Nous avons eu depuis peu deux grands d’Espagne 1 et un ambassadeur qui allaient à Madrid. Ils apportaient avec eux plus de vingt livres de ce sel, que le premier ministre d’Espagne aime passionnément. On n’en sert plus d’autre aujourd’hui chez les princes du Nord, et la contrebande en est même prodigieuse en Italie.

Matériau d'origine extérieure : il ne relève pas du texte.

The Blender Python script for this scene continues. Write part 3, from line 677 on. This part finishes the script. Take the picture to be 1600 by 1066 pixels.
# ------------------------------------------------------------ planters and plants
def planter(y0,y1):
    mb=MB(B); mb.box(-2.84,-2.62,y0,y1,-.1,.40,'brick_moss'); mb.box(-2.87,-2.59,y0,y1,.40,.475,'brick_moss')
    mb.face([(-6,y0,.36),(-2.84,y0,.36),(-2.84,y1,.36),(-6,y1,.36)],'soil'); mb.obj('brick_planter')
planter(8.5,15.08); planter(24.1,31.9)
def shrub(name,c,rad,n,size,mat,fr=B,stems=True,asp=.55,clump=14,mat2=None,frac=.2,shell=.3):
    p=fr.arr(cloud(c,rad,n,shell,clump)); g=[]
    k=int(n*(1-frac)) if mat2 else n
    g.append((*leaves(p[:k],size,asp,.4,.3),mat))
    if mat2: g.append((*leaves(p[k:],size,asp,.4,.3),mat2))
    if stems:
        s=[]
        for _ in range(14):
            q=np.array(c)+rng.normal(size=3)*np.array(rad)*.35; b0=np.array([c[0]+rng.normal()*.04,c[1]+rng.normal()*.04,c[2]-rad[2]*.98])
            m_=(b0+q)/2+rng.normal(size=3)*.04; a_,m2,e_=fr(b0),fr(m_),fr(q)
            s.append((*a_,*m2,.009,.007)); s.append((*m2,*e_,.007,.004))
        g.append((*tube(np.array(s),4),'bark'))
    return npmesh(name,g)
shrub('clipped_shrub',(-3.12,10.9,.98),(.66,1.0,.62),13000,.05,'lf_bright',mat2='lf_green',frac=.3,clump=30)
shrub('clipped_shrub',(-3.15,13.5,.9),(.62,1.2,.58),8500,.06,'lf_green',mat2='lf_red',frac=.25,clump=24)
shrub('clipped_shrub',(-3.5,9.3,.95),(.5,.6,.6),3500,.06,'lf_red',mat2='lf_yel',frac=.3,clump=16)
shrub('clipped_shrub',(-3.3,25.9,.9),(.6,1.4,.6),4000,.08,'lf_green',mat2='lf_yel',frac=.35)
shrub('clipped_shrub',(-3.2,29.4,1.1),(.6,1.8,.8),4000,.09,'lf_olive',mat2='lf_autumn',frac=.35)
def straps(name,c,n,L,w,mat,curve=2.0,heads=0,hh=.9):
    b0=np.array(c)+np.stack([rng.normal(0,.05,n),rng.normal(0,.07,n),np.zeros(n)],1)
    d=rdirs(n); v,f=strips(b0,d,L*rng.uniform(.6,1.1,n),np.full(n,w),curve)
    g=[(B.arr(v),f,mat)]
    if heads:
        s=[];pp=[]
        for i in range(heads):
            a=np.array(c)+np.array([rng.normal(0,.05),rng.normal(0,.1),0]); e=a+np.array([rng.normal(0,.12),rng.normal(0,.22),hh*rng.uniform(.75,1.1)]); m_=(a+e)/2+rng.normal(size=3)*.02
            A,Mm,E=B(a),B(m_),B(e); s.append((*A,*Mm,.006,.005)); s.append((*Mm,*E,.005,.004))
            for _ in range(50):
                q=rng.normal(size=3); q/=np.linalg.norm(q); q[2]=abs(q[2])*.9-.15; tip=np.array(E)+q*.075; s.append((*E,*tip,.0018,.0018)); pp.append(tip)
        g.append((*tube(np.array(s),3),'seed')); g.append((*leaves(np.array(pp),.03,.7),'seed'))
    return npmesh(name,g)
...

Nous sommes très certains, monsieur, que les fermiers-généraux ne vous sauront point mauvais gré d’en avoir mangé un peu à votre déjeuner avec du beurre de serico 2. Nous nous flattons que les partisans du gros sel ont beau faire, ils ne pourront nous nuire. Ils crient comme des diables . Si notre sel s’évanouit, avec quoi salera-t-on ?3 Mais en secret ils se servent eux-mêmes de notre sel, et n’en disent mot. Vous ne sauriez croire, monsieur, combien nous nous intéressons à votre tranquillité et à votre bonheur, indépendamment de toutes les salines et de toutes les salaisons de ce monde. Vous nous ferez un très sensible plaisir de nous informer du succès qu’aura eu votre réponse à messieurs des fermes générales 4. Toute la famille vous fait les plus tendres compliments ; personne, monsieur, ne vous est plus véritablement attaché que
votre très humble et très obéissant serviteur
Francsalé. »
1 Le marquis de Mora et le duc de Villa-Hermosa. (G.Avenel.)
2 Le manuscrit portait Jerico, corrigé par l'éditeur en serico dont on ne voit pas le sens . La difficulté vient du fait qu'au sens « obvie *» de la lettre s'en ajoute un autre sur le plan des livres (et des idées ) prohibés.